Now, Jesus is quite explicit to those who would be His friends: He says by all means come to Him, all you who are weary and heavy laden, and He will give you rest. But while that sounds great (who doesn’t like to do nothing and afterward, to rest?) you have to realize that Jesus calls death “sleep” or “rest” so there is a darkly humorous tone to this. Jesus tells His disciples plainly that all the world will hate us for being His friends and will kill us(!) And in fact, 11/12 of His early friends died violent deaths because of their friendship with Him. And St. John, who died of old age, had a pretty rough time of it before a peaceful passing…

But Jesus says we should not be overly fussed about this. He told them once “Don’t be afraid of those who can only kill you.” And the disciples are like “Only kill you?” That’s what we’re most afraid of!” And Jesus goes “Nah, you shouldn’t be afraid of dying, but of spending eternity in hell in the lake of fire with the flesh eating worm. That’s really bad.” And I don’t think they were completely reassured by this. He also says that if we come to Him as His friends, but do not deny ourselves, take up the cross and lose our very lives (for Christ’s sake!) we’ll never enjoy eternal life with Him. So being Jesus’ friend in some ways is even more risky than it was being friends with Elijah!

So why would you risk it? If all of Jesus friends die because of Him, why not find other, safer friends? Remember mom told you to be oh, so careful about choosing your friends? Well, here’s why, in our Gospel. Jesus raises the dead. He alone has this power. Notice that Elijah had to ask God to raise the widow’s son, but Jesus has this power in Himself, as Lord and God and Creator and simply says “Arise!” to the young man. And he does(!). This is the Word made Flesh, God Himself, Life in Person…

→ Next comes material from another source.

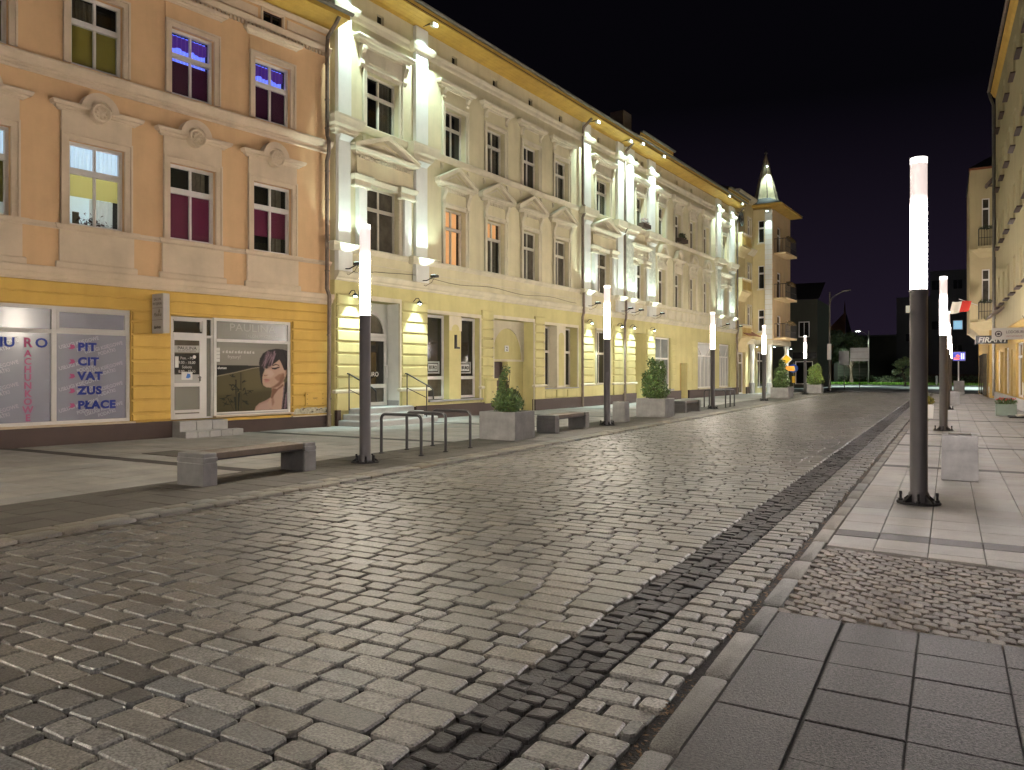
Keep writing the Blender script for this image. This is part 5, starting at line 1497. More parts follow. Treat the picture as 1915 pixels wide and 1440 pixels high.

And Kierkegaard was right about this: fear and trembling is still the way to come into His presence. But come, anyway. Because Jesus comes today, for you, with His body and blood—with His powerful Word. Jesus will be the death of you before He is life to you; but the dying and the rising go hand in hand. And oh, the places you will go, the things you will see, with Him! And Peace surpassing understanding will guard our hearts and minds as Jesus’ Friends. Amen.